SHORT TASK: The lines from the top of the material below through the line containing "clamp(-.30, 1.64); clamp(-.30, .7);" are to be printed exactly, with pictures omitted.

--- START MATERIAL PROVIDED ---

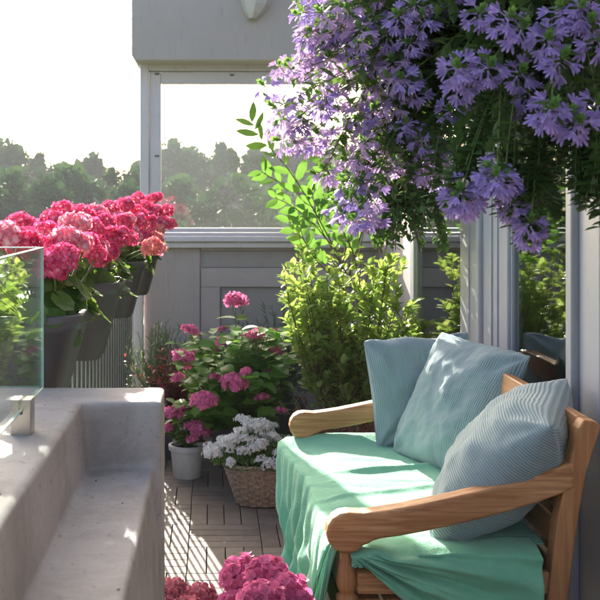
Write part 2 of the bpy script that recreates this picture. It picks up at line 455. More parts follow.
# glass railing on the parapet
gr = empty('glass_railing', (-.3, 1.6, 1.05), 'frameless glass railing clamped on top of the plastered parapet', 'railing')
def pane(x0, x1, y0, y1, z0, z1):
    mbp = MB(); mbp.box(x0, x1, y0, y1, z0, z1)
    o = mbp.build('pane', M['glass_rail'], gr)
    e = MB(); t = .0006
    if x1-x0 < y1-y0:
        e.box(x0-t, x1+t, y0, y1, z1, z1+.002); e.box(x0-t, x1+t, y0, y1, z0-.002, z0); e.box(x0-t, x1+t, y1, y1+.002, z0-.002, z1+.002)
    else:
        e.box(x0, x1, y0-t, y1+t, z1, z1+.002); e.box(x0, x1, y0-t, y1+t, z0-.002, z0); e.box(x0-.002, x0, y0-t, y1+t, z0-.002, z1+.002)
    e.build('pane_edge', M['glass_edge'], o, org=gr.location)
pane(-.3018, -.2982, -.9, 1.826, 1.09, 1.334)
pane(-.556, -.306, 1.8342, 1.8378, 1.09, 1.334)
def clamp(x, y, rot=False):
    w, d, h = .016, .036, .042
    b = MB(); z0 = 1.047; zt = 1.05+h+.014
    prof = [(-w, z0), (w, z0), (w, zt), (.0025, zt), (.0025, 1.084), (-.0025, 1.084), (-.0025, zt), (-w, zt)]
    if rot: b.prism([(y+p, q) for (p, q) in prof], 'X', x-d/2, x+d/2)
    else: b.prism([(x+p, q) for (p, q) in prof], 'Y', y-d/2, y+d/2)
    b.build('clamp', M['metal'], gr, bevel=.0015)
clamp(-.30, 1.64); clamp(-.30, .7); clamp(-.45, 1.836, True)

# ------------------------------------------------------------------ slatted fence
fe = empty('slatted_fence', (-.5, 4.2, 0), 'dark grey fence of narrow upright slats behind the hanging planters', 'fence')
mb = MB(); y = 2.10
while y < 6.95:
    mb.box(-.508, -.500, y, y+.046, .0, 1.13); y += .128
mb.build('slats', M['fence'], fe, bevel=.003)
mb = MB(); mb.box(-.53, -.485, 2.07, 7.0, 1.132, 1.165); mb.build('top_rail', M['fence'], fe, bevel=.004)
mb = MB(); mb.box(-.54, -.517, 2.07, 7.0, .02, .30); mb.build('kick_board', M['fence'], fe, bevel=.003)

# ------------------------------------------------------------------ window wall
YW = 6.5
ww = empty('window_wall', (.3, YW, 0), 'grey panelled end wall with a wide dusty window looking out to trees', 'wall')
XL = -.455
def S(x): return (x-213)*YW/1040
def ZS(y): return 1.41-(y-205)*YW/1040
def wbox(name, mat, x0, x1, y0, y1, z0, z1, parent=ww, bevel=.003):
    b = MB(); b.box(x0, x1, y0, y1, z0, z1)
    return b.build(name, mat, parent, bevel=bevel, org=ww.location)
ztop = ZS(66); zsill = ZS(238)
wbox('wall', M['wall_paint'], -.41, 1.35, YW+.03, YW+.13, -.3, zsill-.02)
wbox('corner_post', M['frame_paint'], -.49, -.435, YW-.06, YW+.0, 0, zsill-.062, bevel=.006)
wbox('wall_board', M['wall_paint'], -.432, S(200), YW+.012, YW+.029, 0, zsill-.062)
# panelled part
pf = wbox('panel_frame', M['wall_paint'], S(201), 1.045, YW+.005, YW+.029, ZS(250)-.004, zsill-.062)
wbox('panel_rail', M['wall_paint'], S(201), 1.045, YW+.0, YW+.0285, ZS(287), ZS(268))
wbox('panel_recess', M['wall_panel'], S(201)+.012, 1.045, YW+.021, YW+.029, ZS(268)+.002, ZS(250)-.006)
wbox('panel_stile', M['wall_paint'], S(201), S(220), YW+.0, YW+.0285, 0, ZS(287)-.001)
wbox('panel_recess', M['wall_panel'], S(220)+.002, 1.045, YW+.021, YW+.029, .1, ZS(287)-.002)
wbox('sill_moulding', M['frame_paint'], -.46, 1.045, YW-.045, YW+.06, zsill-.06, zsill-.024, bevel=.006)
wbox('sill', M['frame_paint'], -.47, 1.045, YW-.07, YW+.07, zsill-.022, zsill+.012, bevel=.006)
wn = MB(); 
gx0, gx1, gz0, gz1 = S(161), .98, ZS(228), ZS(84)
def ring(b, x0, x1, z0, z1, w, y0, y1, wl=None, wb=None, wt=None):
    wl = wl or w; wb = wb or w; wt = wt or w
    b.box(x0, x0+wl, y0, y1, z0, z1); b.box(x1-w, x1, y0, y1, z0, z1)
    b.box(x0+wl, x1-w, y0, y1, z0, z0+wb); b.box(x0+wl, x1-w, y0, y1, z1-wt, z1)
fb = MB(); ring(fb, XL, 1.045, zsill+.014, ZS(64), .055, YW-.02, YW+.06, wb=.02, wt=.045)
wf = fb.build('window', M['frame_paint'], ww, bevel=.005, org=ww.location)
sb = MB(); ring(sb, XL+.057, .988, zsill+.036, ZS(64)-.047, .06, YW-.002, YW+.045, wl=gx0-XL-.057, wb=gz0-zsill-.036, wt=ZS(64)-.047-gz1)
sb.build('sash', M['frame_paint'], wf, bevel=.006, org=ww.location)
gb = MB(); gb.box(gx0-.005, gx1, YW+.02, YW+.024, gz0-.005, gz1+.005)
gb.build('glass', M['glass_window'], wf, org=V((0, 0, 0))).location = -ww.location
# small hinge pins on the sash
hb = MB()
for (x, y) in ((157, 156), (197, 70), (232, 75), (345, 230), (157, 74)):
    q = V((S(x), YW-.006, ZS(y))); hb.box(q.x-.014, q.x+.014, q.y-.002, q.y+.006, q.z-.006, q.z+.006)
hb.build('hinge_pins', M['fence'], wf, bevel=.002, org=ww.location)

# fascia / roof edge beam above the window
rf = empty('roof_beam', (.3, 6.45, 2.28), 'deep grey roof edge beam above the end window', 'beam')
def chprism(x0, x1, z0, z1, c):
    return [(x0, z0+c), (x0+c*.7, z0), (x1, z0), (x1, z1), (x0, z1)]
b = MB(); b.prism(chprism(-.495, 2.3, 2.285, 3.35, .035), 'Y', 6.30, 6.85); b.build('beam_face', M['fascia'], rf, bevel=.01)
b = MB(); b.box(-.515, 2.3, 6.26, 6.88, 3.352, 3.42); b.build('roof_edge', M['soffit'], rf, bevel=.01)
# awning bracket on the beam
ab = empty('awning_bracket', PX(256, 5, 6.2), 'white tapered awning bracket fixed to the grey roof beam', 'bracket')
b = MB()
c0 = PX(256, -22, 6.28)
secs = []
for (yy, hw, dep) in ((-34, 19, .16), (-8, 18, .14), (6, 14, .11), (14, 9, .08), (19, 4, .05)):
    c = PX(256-(0 if yy < 5 else (yy-5)*.25), yy, 6.28); w = hw*6.28/1040
    secs.append([c+V((-w, .018, 0)), c+V((-w*.75, -dep*.55, 0)), c+V((-w*.1, -dep, 0)), c+V((w*.7, -dep*.6, 0)), c+V((w, .018, 0))])
vs = [p for s_ in secs for p in s_]; fs = []
for i in range(len(secs)-1):
    for k in range(5): fs.append((i*5+k, i*5+(k+1) % 5, (i+1)*5+(k+1) % 5, (i+1)*5+k))
fs += [tuple(range(5)), tuple(range(20, 25))[::-1]]
b.add(vs, fs); b.build('bracket_cover', M['soffit'], ab, bevel=.006, seg=3)
b = MB(); q = PX(256, 0, 6.28); b.tube([q+V((-.0, -.135, .2)), q+V((-.004, -.115, .0)), q+V((-.008, -.06, -.1))], .004, 6); b.build('cover_seam', M['fascia'], ab)

# ------------------------------------------------------------------ house with glazed doors on the right
XH = 1.05
hs = empty('house_wall', (1.2, 3.5, 0), 'white framed glazed door wall of the house behind the bench', 'house')
def hbox(name, mat, x0, x1, y0, y1, z0, z1, bevel=.004, parent=None):
    b = MB(); b.box(x0, x1, y0, y1, z0, z1); return b.build(name, mat, parent or hs, bevel=bevel, org=hs.location)
hbox('wall', M['wall_paint'], XH+.03, XH+.2, -2.6, 2.82, -.3, 3.3)
hbox('wall', M['wall_paint'], XH+.02, XH+.2, 5.62, 6.49, -.3, 3.3)
hbox('lintel', M['door_paint'], XH+.0, XH+.2, 2.82, 5.618, 2.32, 3.3)
hbox('threshold', M['door_paint'], XH+.0, XH+.12, 2.82, 5.618, -.02, .06)
hbox('door_post', M['door_paint'], XH+.0, XH+.13, 2.824, 2.985, .062, 2.318, .006)
hbox('door_post', M['door_paint'], XH-.022, XH+.11, 2.988, 3.01, .062, 2.318, .005)
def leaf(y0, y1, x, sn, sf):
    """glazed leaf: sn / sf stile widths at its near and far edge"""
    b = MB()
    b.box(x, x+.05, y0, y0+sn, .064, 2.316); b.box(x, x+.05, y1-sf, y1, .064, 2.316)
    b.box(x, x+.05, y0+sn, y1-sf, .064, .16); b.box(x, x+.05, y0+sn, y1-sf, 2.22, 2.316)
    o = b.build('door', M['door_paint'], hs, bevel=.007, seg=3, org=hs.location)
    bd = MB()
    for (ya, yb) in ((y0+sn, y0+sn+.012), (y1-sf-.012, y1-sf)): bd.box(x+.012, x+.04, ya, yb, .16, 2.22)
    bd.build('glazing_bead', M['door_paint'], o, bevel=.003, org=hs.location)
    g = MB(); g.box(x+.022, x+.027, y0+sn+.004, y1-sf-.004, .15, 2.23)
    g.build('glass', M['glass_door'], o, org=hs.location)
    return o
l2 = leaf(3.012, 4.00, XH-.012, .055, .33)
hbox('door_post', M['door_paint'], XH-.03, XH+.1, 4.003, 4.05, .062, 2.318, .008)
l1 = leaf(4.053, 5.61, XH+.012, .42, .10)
# vertical grooves on the wide stiles
b = MB()
for yy in (4.14, 4.30, 3.78, 3.86): b.box(XH-.018 if yy < 4 else XH+.006, XH+.001 if yy < 4 else XH+.02, yy, yy+.014, .07, 2.3)
b.build('cover_strip', M['door_paint'], hs, bevel=.002, org=hs.location)
# room behind the doors
b = MB()
b.box(1.27, 4.6, 1.0, 1.1, -.1, 2.7); b.box(1.27, 4.6, 6.6, 6.7, -.1, 2.7); b.box(4.6, 4.7, 1.0, 6.7, -.1, 2.7)
b.box(1.27, 4.7, 1.0, 6.7, 2.72, 2.8); b.box(1.252, 1.268, 1.0, 2.8, -.1, 2.7)
b.build('room_shell', M['room'], hs, org=hs.location)
hbox('room_floor', M['dark_wood'], 1.22, 4.6, 1.1, 6.6, -.12, .02)
# eave the hanging basket is fixed to
b = MB(); b.box(.38, 4.8, -2.6, 4.1, 2.62, 2.72); ev = b.build('eave', M['soffit'], hs, bevel=.006, org=hs.location)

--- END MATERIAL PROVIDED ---

OUTPUT OF THE TASK:
Write part 2 of the bpy script that recreates this picture. It picks up at line 455. More parts follow.
# glass railing on the parapet
gr = empty('glass_railing', (-.3, 1.6, 1.05), 'frameless glass railing clamped on top of the plastered parapet', 'railing')
def pane(x0, x1, y0, y1, z0, z1):
    mbp = MB(); mbp.box(x0, x1, y0, y1, z0, z1)
    o = mbp.build('pane', M['glass_rail'], gr)
    e = MB(); t = .0006
    if x1-x0 < y1-y0:
        e.box(x0-t, x1+t, y0, y1, z1, z1+.002); e.box(x0-t, x1+t, y0, y1, z0-.002, z0); e.box(x0-t, x1+t, y1, y1+.002, z0-.002, z1+.002)
    else:
        e.box(x0, x1, y0-t, y1+t, z1, z1+.002); e.box(x0, x1, y0-t, y1+t, z0-.002, z0); e.box(x0-.002, x0, y0-t, y1+t, z0-.002, z1+.002)
    e.build('pane_edge', M['glass_edge'], o, org=gr.location)
pane(-.3018, -.2982, -.9, 1.826, 1.09, 1.334)
pane(-.556, -.306, 1.8342, 1.8378, 1.09, 1.334)
def clamp(x, y, rot=False):
    w, d, h = .016, .036, .042
    b = MB(); z0 = 1.047; zt = 1.05+h+.014
    prof = [(-w, z0), (w, z0), (w, zt), (.0025, zt), (.0025, 1.084), (-.0025, 1.084), (-.0025, zt), (-w, zt)]
    if rot: b.prism([(y+p, q) for (p, q) in prof], 'X', x-d/2, x+d/2)
    else: b.prism([(x+p, q) for (p, q) in prof], 'Y', y-d/2, y+d/2)
    b.build('clamp', M['metal'], gr, bevel=.0015)
clamp(-.30, 1.64); clamp(-.30, .7); clamp(-.45, 1.836, True)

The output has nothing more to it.